By Staff Writer | December 6, 2001

      According to recent reports, there are more than 50 pure sports channels broadcasting in Europe, almost all available on satellite and cable. Most of the 50-plus sports and sports-related channels available in Europe feature football somewhere, sometime. Soccer continues to capture the imagination of all sports fans. Its star players can achieve Hollywood-type fees for their services.

      In April 2001 Manchester United Football Club agreed to pay GBP19 million ($28.5 million) in transfer fees to acquire Ruud van Nistelrooy from PSV Eindhoven in the Netherlands.

      European clubs have also started paying huge sums for talented players originating from Asia. Arsenal paid more than $5 million for Japan’s Junichi Inamoto. AC Parma in Italy paid $26 million to rivals AC Roma for Hidetoshi Nakata, another Japanese player. Meanwhile, Feyenoord in the Netherlands paid $2.6 million for Shinji Ono. The presence of some of Japan’s most popular players in the European teams also enhances the possibility of selling matches featuring these players to Asian broadcasters. Soccer is not just a big local TV business, it is a big international TV business.

      Despite investing in Nistelrooy’s on-pitch skills, Manchester United has not had the best of seasons, but it still managed to top last week’s soccer “rich list” table from Deloitte & Touche/Sports Business Grp, helped by a stunning GBP117 million in revenue for its 1999-2000 season. Real Madrid came second with GBP103.7 million.

      Europe’s biggest football teams are planning to launch and operate their own club-branded TV and radio channels. The trend was triggered in 1998 when the UK club Middlesbrough introduced Boro TV, a cable-delivered channel, to its fans. Manchester United, the world’s most successful and affluent football club, followed later the same year with MUTV, a joint venture owned by the club, BSkyB and Granada Media Group (a major UK terrestrial broadcaster). In France, the Olympique de Marseille team followed suite with OMTV, which kicked off in January 1999. A month later, Spanish viewers were introduced to Real Madrid TV.

      Since then, other European football clubs have been exploring how to bypass existing broadcast structures when existing contracts expire. More club-based channels will emerge, says the report, helped by developments in digital TV and broadband that offers TV quality viewing. Media groups have also fuelled the activity by directly investing in football clubs. BSkyB has minority shares in Chelsea, Leeds United, Manchester City, Manchester United and Sunderland.

      Cable outfit NTL has invested in English clubs Newcastle United, Aston Villa and Leicester City. French pay-TV group Canal Plus, now a subsidiary of Vivendi Universal, has stakes in Paris St Germain (PSG) and Swiss team Servette de Geneve. In fact, Canal Plus has been forced to deny rumours that it is to acquire OMTV from Robert Louis-Dreyfus, president of sports goods giant Adidas-Solomon. UFA Sports, the German sports rights company belonging to media giant Bertelsmann, has a stake in Italian club Sampdoria.

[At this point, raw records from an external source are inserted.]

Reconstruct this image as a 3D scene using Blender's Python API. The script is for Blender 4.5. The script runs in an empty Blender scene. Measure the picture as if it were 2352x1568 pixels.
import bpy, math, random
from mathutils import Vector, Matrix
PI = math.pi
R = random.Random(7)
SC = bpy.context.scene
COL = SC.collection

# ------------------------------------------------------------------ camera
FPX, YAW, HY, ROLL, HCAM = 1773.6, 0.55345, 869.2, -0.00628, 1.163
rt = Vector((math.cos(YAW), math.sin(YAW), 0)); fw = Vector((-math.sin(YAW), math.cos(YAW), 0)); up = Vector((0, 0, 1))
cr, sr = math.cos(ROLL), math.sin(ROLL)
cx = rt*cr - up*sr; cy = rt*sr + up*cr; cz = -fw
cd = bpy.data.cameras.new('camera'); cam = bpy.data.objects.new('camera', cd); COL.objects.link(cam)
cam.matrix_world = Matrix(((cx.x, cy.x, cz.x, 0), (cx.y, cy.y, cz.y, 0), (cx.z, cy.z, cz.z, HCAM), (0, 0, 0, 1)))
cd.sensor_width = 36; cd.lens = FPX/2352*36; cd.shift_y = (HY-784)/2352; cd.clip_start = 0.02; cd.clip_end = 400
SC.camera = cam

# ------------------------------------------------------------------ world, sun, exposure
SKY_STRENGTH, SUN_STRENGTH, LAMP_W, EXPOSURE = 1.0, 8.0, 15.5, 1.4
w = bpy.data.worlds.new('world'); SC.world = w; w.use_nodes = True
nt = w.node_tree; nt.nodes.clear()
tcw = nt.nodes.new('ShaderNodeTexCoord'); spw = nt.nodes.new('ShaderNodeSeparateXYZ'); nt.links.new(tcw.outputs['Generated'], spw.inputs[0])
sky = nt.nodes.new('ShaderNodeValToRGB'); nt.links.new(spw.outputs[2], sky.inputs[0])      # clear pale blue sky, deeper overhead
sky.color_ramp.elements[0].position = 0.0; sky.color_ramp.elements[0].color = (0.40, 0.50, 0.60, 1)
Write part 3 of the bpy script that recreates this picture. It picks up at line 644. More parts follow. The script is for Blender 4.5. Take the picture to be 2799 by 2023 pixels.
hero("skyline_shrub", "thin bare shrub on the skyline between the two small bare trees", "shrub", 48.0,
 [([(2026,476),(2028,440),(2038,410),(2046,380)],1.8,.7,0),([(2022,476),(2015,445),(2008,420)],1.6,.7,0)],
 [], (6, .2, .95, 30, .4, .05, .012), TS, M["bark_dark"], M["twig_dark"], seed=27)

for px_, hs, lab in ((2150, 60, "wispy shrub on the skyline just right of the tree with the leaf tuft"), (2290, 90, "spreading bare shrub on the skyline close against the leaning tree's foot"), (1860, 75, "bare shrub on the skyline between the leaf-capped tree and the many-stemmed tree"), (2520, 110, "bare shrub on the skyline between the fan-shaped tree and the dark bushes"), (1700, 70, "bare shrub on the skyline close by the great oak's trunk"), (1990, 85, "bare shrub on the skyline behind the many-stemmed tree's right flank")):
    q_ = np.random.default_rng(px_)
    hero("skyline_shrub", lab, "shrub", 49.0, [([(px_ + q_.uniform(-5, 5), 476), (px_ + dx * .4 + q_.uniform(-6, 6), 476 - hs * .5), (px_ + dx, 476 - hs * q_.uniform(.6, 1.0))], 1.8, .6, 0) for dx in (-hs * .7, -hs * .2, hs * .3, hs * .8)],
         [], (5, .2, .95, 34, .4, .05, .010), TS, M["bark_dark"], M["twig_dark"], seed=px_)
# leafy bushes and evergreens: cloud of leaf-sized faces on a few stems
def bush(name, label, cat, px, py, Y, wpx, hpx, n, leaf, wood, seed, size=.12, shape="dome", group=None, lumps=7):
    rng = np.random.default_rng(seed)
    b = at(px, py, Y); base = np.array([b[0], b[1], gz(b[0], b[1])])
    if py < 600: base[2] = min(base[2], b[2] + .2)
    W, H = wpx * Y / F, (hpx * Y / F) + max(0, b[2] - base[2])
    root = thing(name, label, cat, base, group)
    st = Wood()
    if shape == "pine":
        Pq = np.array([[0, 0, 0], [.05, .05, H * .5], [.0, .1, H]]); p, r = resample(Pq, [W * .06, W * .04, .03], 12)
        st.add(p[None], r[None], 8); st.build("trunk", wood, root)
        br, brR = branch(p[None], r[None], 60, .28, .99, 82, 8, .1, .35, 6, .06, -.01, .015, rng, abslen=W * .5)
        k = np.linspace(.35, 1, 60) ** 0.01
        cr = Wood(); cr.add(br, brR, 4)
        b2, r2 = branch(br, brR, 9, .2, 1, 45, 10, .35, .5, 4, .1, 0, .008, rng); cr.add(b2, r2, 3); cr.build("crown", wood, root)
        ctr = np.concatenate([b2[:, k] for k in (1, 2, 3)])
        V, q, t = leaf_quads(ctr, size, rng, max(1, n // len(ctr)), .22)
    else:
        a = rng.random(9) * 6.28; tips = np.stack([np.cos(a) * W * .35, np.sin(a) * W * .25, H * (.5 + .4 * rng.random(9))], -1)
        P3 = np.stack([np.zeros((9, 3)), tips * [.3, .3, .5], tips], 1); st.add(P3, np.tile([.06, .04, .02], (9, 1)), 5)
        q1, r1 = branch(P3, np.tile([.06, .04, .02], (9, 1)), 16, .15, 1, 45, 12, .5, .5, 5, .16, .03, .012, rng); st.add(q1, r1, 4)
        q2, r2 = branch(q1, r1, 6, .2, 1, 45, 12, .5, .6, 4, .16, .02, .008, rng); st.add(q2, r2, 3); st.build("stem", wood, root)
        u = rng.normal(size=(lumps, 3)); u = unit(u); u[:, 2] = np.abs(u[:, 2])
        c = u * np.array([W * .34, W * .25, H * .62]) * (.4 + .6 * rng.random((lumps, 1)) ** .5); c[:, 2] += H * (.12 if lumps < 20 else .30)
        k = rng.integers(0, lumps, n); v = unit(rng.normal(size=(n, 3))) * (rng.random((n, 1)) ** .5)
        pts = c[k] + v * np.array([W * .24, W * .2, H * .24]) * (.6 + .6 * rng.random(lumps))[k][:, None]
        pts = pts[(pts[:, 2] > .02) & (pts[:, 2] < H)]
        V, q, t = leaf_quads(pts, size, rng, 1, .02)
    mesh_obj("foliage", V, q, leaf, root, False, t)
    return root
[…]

      The question Juliana Koranteng poses is whether there is a future for these stand-alone services away from the highly successful mixed genre pay-TV channels. Soccer clubs, having reaped the benefits of local pay-TV income are reckoning on distant markets to keep their coffers full. “The global appeal of football is indisputable. A phenomenon that has emerged in the last five years is the global appeal of local clubs such as Manchester United, Spain’s Real Madrid and Barcelona, and Italy’s Inter Milan. Several successful European clubs want to form the breakaway lobbying G14 Group. They argue that their success, domestically and internationally, has formed the foundation of what makes European football the most exciting sport on TV today,” says Koranteng.

      She adds that broadcast signals, whether via TV, radio and – in future – broadband Internet services, are powerful ways of accessing consumers. “But in today’s more business- oriented environment, that achievement is no longer enough. Several of these clubs need to win new fans at home and abroad to generate the income to maintain high performance standards. TV and the Internet are powerful tools for attaining these goals.” She argues that clubs will need to sustain millions of dollars in investment losses “for another decade before even one becomes profitable.”

      There’s another risk. “With the growing options of media platforms and services in the European market, will fans be happy with an inept broadcast service, even if no one else was offering a channel dedicated to only their team?” she asks. The report points out that while clubs with limited services (delayed match reports, exclusive player interviews) are a step in the right direction, “Some will then take on greater challenges, such as offering branded interactive TV games. Others might, mistakenly, even diversify to also offer non club-related content to boost subscribers as their original business plans collapse. By 2010, the successful will have established what works and offer profitable services.”

      She predicts a certain inevitability about the process. “The long-term potential of marketing directly to fans via their own TV channel and generating extra income is too good to ignore. Europe’s soccer channels are here to stay. The question that the sector needs to answer is: ‘which ones?’ Like their fans, the industry is betting on those with the most on the pitch wins.”